GIVEN TASK> Extract all lines from the data beneath that include the word "scene".

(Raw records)
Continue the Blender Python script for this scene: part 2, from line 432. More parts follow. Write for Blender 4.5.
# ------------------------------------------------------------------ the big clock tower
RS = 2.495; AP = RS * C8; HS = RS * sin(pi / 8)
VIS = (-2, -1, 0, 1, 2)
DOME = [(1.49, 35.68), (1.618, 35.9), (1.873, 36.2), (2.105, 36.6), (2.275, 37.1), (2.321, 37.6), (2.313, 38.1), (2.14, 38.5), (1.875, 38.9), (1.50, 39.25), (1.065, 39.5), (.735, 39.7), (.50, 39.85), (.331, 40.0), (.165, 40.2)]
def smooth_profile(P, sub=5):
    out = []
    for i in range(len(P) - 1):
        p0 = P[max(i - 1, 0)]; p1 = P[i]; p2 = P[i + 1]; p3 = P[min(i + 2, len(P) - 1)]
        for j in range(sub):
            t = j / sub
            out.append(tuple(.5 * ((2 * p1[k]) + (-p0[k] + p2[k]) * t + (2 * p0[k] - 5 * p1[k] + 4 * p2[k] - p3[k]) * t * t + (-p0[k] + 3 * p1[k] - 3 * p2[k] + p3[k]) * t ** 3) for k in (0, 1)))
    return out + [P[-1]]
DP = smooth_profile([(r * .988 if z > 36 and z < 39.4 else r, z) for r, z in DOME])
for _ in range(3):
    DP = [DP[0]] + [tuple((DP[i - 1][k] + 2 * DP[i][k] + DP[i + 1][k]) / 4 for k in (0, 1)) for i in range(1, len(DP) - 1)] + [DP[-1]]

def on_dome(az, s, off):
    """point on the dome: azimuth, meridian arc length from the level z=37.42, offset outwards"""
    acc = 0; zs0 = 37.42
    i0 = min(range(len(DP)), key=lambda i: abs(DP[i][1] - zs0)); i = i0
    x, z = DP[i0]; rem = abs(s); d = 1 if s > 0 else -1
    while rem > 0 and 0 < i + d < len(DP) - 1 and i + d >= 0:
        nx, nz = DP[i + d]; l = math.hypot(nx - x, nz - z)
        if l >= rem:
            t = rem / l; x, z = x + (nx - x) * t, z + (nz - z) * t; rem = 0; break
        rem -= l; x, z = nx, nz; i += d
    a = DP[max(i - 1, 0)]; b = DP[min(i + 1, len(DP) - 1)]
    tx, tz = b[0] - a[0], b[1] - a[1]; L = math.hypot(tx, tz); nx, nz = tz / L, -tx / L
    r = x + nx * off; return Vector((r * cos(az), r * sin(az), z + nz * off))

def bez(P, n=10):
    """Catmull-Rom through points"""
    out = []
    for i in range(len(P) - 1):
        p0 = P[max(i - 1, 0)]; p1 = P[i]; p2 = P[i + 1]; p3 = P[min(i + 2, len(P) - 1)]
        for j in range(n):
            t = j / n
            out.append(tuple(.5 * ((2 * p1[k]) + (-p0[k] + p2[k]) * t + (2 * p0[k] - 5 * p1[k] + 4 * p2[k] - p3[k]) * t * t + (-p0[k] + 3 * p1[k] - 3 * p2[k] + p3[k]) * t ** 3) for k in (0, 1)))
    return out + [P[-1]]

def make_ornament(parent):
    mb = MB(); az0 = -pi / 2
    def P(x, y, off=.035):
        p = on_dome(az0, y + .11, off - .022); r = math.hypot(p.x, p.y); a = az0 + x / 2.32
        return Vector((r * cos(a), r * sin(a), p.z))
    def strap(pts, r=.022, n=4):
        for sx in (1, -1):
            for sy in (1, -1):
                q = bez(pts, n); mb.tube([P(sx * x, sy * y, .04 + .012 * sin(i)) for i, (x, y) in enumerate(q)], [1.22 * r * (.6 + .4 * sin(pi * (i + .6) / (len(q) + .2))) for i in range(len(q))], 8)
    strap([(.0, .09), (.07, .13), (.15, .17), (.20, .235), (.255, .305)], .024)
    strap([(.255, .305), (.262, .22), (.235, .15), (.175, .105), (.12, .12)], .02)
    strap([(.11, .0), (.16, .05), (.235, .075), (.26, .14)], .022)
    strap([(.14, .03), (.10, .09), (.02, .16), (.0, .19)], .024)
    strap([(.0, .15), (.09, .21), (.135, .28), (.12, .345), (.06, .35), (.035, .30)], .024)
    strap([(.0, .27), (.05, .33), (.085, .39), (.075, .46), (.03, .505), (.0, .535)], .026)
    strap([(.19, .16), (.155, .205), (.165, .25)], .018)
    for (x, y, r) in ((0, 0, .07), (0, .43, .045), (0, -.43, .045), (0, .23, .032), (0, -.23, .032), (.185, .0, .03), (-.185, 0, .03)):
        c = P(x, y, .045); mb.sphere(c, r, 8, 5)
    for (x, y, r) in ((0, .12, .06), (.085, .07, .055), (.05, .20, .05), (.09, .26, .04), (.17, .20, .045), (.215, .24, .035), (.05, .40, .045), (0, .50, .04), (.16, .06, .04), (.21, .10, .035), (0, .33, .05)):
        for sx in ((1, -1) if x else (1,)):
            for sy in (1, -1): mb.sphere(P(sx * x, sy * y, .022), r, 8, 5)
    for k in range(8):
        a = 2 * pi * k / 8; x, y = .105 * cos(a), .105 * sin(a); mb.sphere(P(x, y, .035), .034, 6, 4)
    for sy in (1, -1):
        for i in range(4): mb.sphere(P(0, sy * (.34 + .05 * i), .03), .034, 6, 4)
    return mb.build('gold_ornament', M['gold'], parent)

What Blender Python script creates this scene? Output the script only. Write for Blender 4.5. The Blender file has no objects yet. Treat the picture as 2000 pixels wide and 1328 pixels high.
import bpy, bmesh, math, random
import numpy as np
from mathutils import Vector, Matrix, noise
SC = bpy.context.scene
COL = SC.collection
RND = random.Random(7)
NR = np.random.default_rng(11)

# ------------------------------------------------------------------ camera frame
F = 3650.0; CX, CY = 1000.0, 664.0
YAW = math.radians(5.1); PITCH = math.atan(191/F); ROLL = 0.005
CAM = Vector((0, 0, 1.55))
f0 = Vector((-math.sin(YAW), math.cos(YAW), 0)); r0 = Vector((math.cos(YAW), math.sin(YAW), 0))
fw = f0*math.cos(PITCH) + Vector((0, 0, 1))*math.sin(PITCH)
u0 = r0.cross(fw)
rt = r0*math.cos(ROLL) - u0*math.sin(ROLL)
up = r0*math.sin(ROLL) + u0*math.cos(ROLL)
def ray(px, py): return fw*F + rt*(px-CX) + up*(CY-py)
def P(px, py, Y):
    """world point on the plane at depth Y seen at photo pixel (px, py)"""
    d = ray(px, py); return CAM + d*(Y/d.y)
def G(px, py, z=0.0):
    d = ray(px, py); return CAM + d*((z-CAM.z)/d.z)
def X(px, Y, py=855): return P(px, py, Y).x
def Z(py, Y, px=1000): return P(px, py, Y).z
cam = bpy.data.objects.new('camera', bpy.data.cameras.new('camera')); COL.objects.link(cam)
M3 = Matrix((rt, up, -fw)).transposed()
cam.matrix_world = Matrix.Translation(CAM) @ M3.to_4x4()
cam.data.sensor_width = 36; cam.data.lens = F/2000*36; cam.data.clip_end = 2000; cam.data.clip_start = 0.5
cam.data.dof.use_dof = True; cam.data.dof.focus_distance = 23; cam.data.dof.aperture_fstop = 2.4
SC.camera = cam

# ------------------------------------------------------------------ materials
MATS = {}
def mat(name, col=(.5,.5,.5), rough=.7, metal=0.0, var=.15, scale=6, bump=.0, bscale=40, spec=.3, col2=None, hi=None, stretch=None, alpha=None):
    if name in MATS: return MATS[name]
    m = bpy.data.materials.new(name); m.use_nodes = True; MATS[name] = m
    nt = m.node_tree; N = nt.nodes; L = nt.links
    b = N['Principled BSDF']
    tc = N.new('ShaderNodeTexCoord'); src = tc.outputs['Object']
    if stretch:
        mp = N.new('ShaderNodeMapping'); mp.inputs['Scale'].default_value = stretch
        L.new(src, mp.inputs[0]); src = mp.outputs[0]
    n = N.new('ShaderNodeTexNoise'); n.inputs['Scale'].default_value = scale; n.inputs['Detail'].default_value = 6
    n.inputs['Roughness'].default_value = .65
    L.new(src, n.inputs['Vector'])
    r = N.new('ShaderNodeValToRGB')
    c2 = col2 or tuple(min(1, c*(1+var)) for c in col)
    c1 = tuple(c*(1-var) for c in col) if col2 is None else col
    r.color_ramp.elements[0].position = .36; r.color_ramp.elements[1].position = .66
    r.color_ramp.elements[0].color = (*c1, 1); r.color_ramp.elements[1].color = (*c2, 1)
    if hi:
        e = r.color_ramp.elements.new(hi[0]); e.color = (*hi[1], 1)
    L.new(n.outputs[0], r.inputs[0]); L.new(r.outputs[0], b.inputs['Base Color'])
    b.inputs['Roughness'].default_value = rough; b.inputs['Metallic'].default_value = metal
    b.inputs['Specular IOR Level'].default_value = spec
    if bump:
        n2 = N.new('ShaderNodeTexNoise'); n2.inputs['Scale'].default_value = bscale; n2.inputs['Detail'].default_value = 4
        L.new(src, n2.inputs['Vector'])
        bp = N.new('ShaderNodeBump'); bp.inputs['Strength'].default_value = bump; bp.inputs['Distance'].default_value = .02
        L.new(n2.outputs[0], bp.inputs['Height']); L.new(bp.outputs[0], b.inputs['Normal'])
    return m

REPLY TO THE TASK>
Continue the Blender Python script for this scene: part 2, from line 432. More parts follow. Write for Blender 4.5.
What Blender Python script creates this scene? Output the script only. Write for Blender 4.5. The Blender file has no objects yet. Treat the picture as 2000 pixels wide and 1328 pixels high.
SC = bpy.context.scene